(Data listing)
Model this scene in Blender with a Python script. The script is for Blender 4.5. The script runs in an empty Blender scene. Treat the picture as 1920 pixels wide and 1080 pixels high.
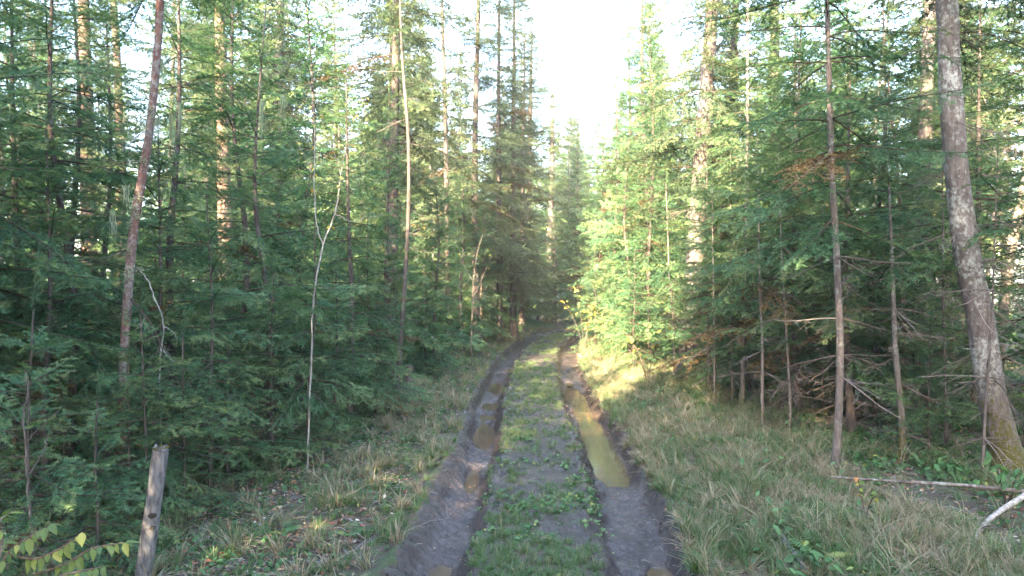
import bpy, math, random
import numpy as np
from mathutils import Vector, Matrix, Euler, Quaternion

random.seed(7); np.random.seed(7)
S = bpy.context.scene
R = math.radians
COL = S.collection

# ------------------------------------------------------------------ camera, light, exposure
CAMH, FPX, HOR = 1.8, 1321.0, 525.0
cam = bpy.data.cameras.new("camera"); camo = bpy.data.objects.new("camera", cam); COL.objects.link(camo)
camo.location = (0, 0, CAMH); camo.rotation_euler = (R(90 - 0.65), 0, 0)
cam.sensor_width = 36; cam.lens = 36 * FPX / 1920; cam.clip_end = 2000; cam.clip_start = 0.05
S.camera = camo

SUN_EL = 29.0
SUN_V = Vector((-0.42, -0.907, 0)).normalized()            # horizontal direction towards the sun
sun_dir = Vector((SUN_V.x * math.cos(R(SUN_EL)), SUN_V.y * math.cos(R(SUN_EL)), math.sin(R(SUN_EL))))
w = bpy.data.worlds.new("World"); S.world = w; w.use_nodes = True
nt = w.node_tree; nt.nodes.clear()
sk = nt.nodes.new("ShaderNodeTexSky"); sk.sky_type = 'NISHITA'; sk.sun_disc = False
sk.sun_elevation = R(SUN_EL); sk.sun_rotation = math.atan2(SUN_V.x, SUN_V.y)
sk.air_density = 1.0; sk.dust_density = 1.6; sk.ozone_density = 0.4
bg = nt.nodes.new("ShaderNodeBackground"); bg.inputs[1].default_value = 0.15
wo = nt.nodes.new("ShaderNodeOutputWorld")
nt.links.new(sk.outputs[0], bg.inputs[0]); nt.links.new(bg.outputs[0], wo.inputs[0])
sl = bpy.data.lights.new("sun", 'SUN'); sl.energy = 5.0; sl.angle = R(0.5); sl.color = (1.0, 0.78, 0.50)
so = bpy.data.objects.new("sun", sl); COL.objects.link(so)
so.rotation_euler = sun_dir.to_track_quat('Z', 'Y').to_euler(); so.location = (0, 0, 40)
S.view_settings.view_transform = 'Standard'; S.view_settings.look = 'None'
S.view_settings.exposure = 4.2; S.view_settings.gamma = 1.0; S.view_settings.use_curve_mapping = False
S.render.engine = 'CYCLES'
c = S.cycles; c.max_bounces = 6; c.diffuse_bounces = 4; c.glossy_bounces = 2; c.transmission_bounces = 4
c.transparent_max_bounces = 4; c.volume_bounces = 0; c.use_denoising = True; c.caustics_reflective = False; c.caustics_refractive = False
c.sample_clamp_indirect = 6.0

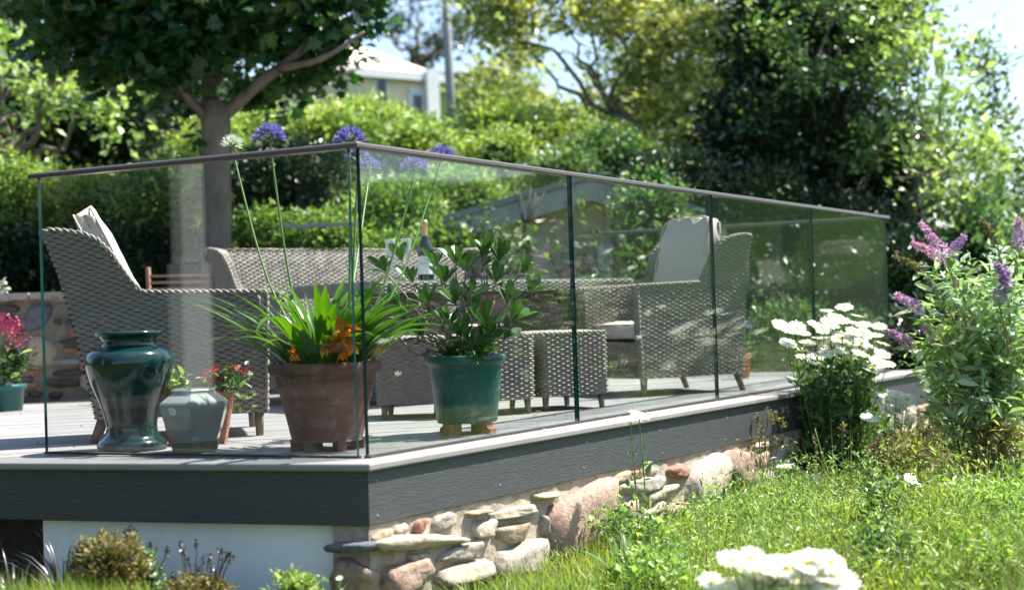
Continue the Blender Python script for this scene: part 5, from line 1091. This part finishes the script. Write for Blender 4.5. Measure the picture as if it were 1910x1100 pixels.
# big clump greenery under them
bush('leafy_clump', 'dark leafy growth below the tall daisy clump beside the stone wall', 'plant', [R(1470, 1640, 760, 960, 8.3, .6), R(1540, 1660, 740, 900, 8.5, .6), R(1455, 1520, 820, 980, 8.25, .6)], .06, 'mid', 1.7, core=False, fill=.6)
def dz(label, pts_, d, gx, gy, n=30, r=.045, group=None, lsz=.05):
    g = pt(gx, gy, d); gz = float(ground_z(g[0], d)); daisy_plant(label, (g[0], d, gz - .02), [tuple(pt(x, y, d + rnd.uniform(-.04, .04))) + (1,) for x, y in pts_], group, r, n, lsz)
dz('pair of white daisies rising alone in front of the long grey fascia', [(1176, 787), (1192, 776)], 6.0, 1205, 1010, 70)
dz('small group of white daisies at the dark far end of the deck', [(1652, 742), (1672, 736), (1692, 745), (1668, 764), (1685, 762), (1622, 782), (1655, 768)], 7.6, 1665, 900, 120, .052)
dz('single white daisy low in front of the dark gap by the clump', [(1465, 872)], 7.0, 1462, 960, 12, .047)
dz('tiny white daisy right of the single low one', [(1521, 890)], 7.0, 1520, 960, 8, .028)
dz('lone blurred white daisy in the right-hand meadow', [(1697, 893), (1706, 902)], 6.2, 1702, 1000, 10, .03)
dz('cluster of big blurred white daisies at the bottom edge', [(1365, 1046), (1385, 1062), (1400, 1040), (1420, 1055), (1445, 1045), (1440, 1075), (1470, 1060), (1500, 1050), (1520, 1035), (1550, 1048), (1530, 1075), (1490, 1085), (1555, 1072), (1330, 1085), (1410, 1085), (1575, 1085), (1515, 1092), (1460, 1092), (1385, 1095), (1545, 1092), (1405, 1068), (1432, 1062), (1482, 1072), (1510, 1068), (1460, 1045)], 3.7, 1450, 1300, 150, .041)
dz('small white flower at the foot of the wall corner', [(633, 1078)], 4.7, 636, 1120, 10, .012)

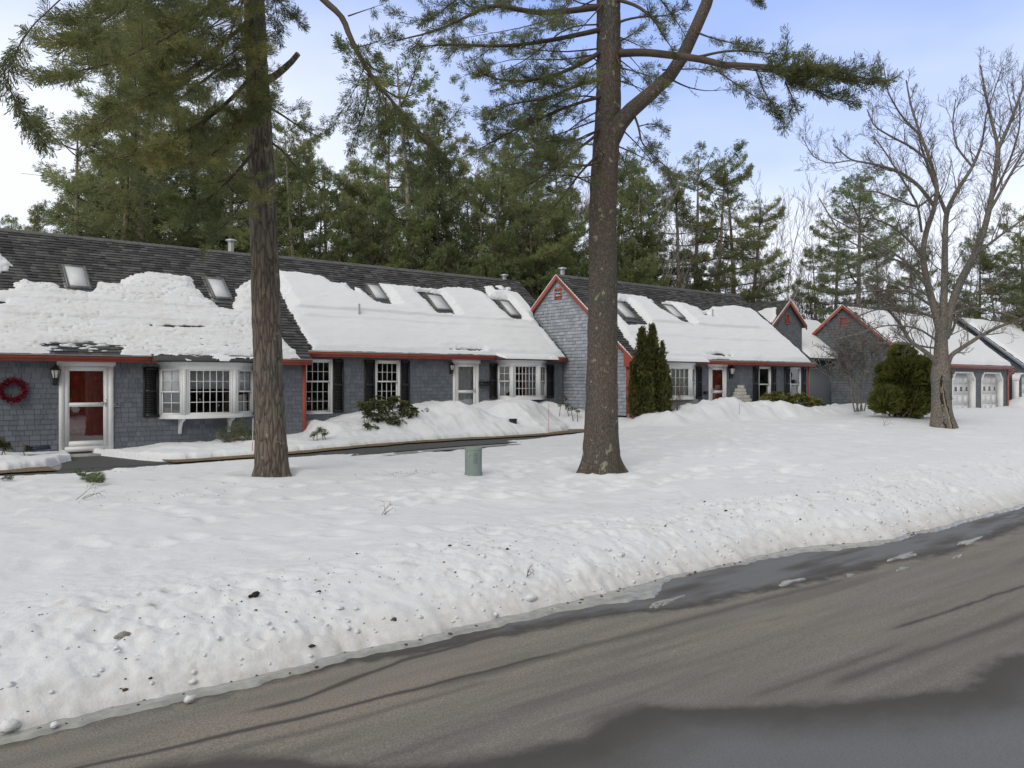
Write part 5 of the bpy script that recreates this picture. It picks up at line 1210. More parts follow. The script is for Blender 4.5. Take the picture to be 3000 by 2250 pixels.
def branchy(mb, p, d, ln, r, lev, rg, spread=.6, upw=.25, nchild=5, wig=.10, minr=.004, shrink=.58, k=5, start=.3):
    """recursive bare branch"""
    n = 7; P = [np.array(p, float)]; d = unit(d)
    for i in range(n):
        d = unit(d + rg.normal(0, wig, 3) + np.array([0, 0, upw * .25])); P.append(P[-1] + d * ln / n)
    P = np.array(P); rad = r * (1 - .75 * np.linspace(0, 1, n + 1)) ; rad = np.maximum(rad, minr)
    mb.tube(P, rad, k if r > .015 else 3, cap=False)
    if lev <= 0: return
    for i in range(nchild):
        s = start + (1 - start) * (i + rg.uniform(.1, .9)) / nchild; j = min(int(s * n), n - 1); q = P[j] + (P[j+1] - P[j]) * (s * n - j)
        T = unit(P[j+1] - P[j]); v = rg.normal(size=3); v -= T * np.dot(v, T); v = unit(v)
        branchy(mb, q, unit(T * (1 - spread * .5) + v * spread), ln * shrink * rg.uniform(.6, 1.15) * (1 - .35 * s), max(rad[j] * .55, minr), lev - 1, rg, spread, upw, max(2, nchild - 1), wig * 1.15, minr, shrink, k, .2)
def bare_obj(seed, H, mat, r=.09, lev=3, spread=.55, upw=.5, nch=7, minr=.007):
    rg = np.random.default_rng(seed); mb = MB(); tk = MB()
    zz = np.linspace(-.4, H * .55, 8); px_ = np.cumsum(rg.normal(0, .05, 8)); py_ = np.cumsum(rg.normal(0, .05, 8)); P = np.stack([px_, py_, zz], 1)
    tk.tube(P, r * (1 - .5 * np.linspace(0, 1, 8)), 7)
    branchy(mb, P[-1], (0, 0, 1), H * .5, r * .5, lev, rg, spread, upw, nch, .10, minr)
    for i in range(9):
        j = int(rg.integers(2, 8)); az = rg.uniform(0, 6.28)
        branchy(mb, P[j], (math.cos(az) * .7, math.sin(az) * .7, .8), H * rg.uniform(.22, .42), r * .35, lev - 1, rg, spread, upw, nch - 1, .11, minr)
    e = empty('bare_tree'); tk.build('trunk', mat, e, True); mb.build('crown', mat, e, True); e['H'] = H; return e
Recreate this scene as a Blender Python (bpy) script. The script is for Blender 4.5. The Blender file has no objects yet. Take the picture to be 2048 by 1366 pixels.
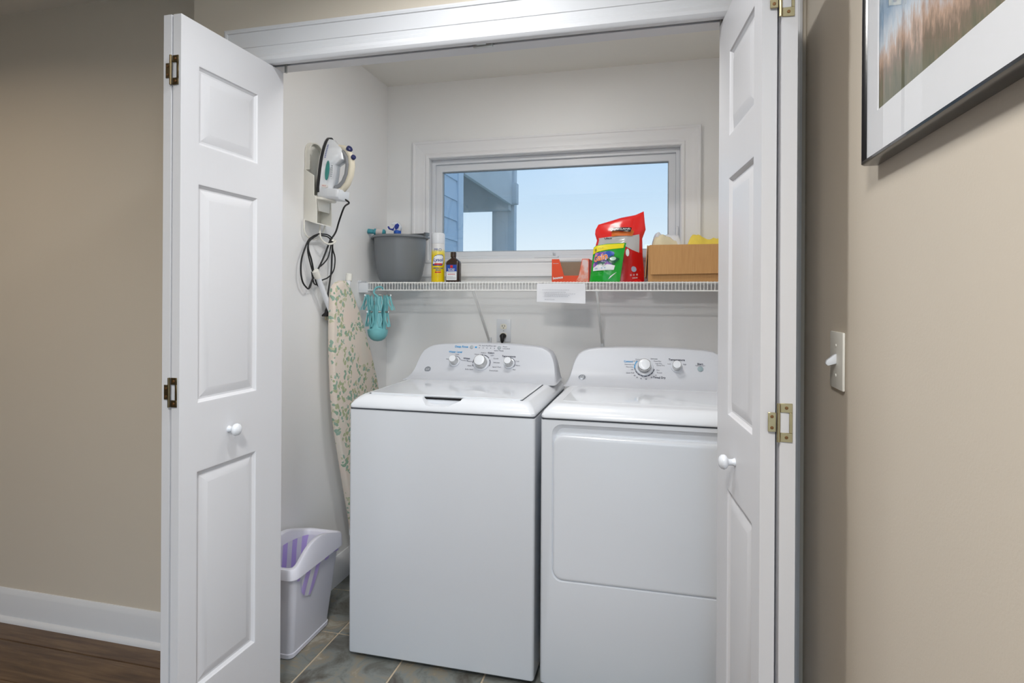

EXERCISE AIM
Scan the material above for the string "pixels" and return the lines that hold it.

WRITTEN ANSWER
Model this scene in Blender with a Python script. The script is for Blender 4.5. The script runs in an empty Blender scene. Treat the picture as 1920 pixels wide and 1080 pixels high.
Continue the Blender Python script for this scene: part 5, from line 1091. This part finishes the script. Write for Blender 4.5. Measure the picture as if it were 1910x1100 pixels.
Write part 5 of the bpy script that recreates this picture. It picks up at line 1210. More parts follow. The script is for Blender 4.5. Take the picture to be 3000 by 2250 pixels.
Recreate this scene as a Blender Python (bpy) script. The script is for Blender 4.5. The Blender file has no objects yet. Take the picture to be 2048 by 1366 pixels.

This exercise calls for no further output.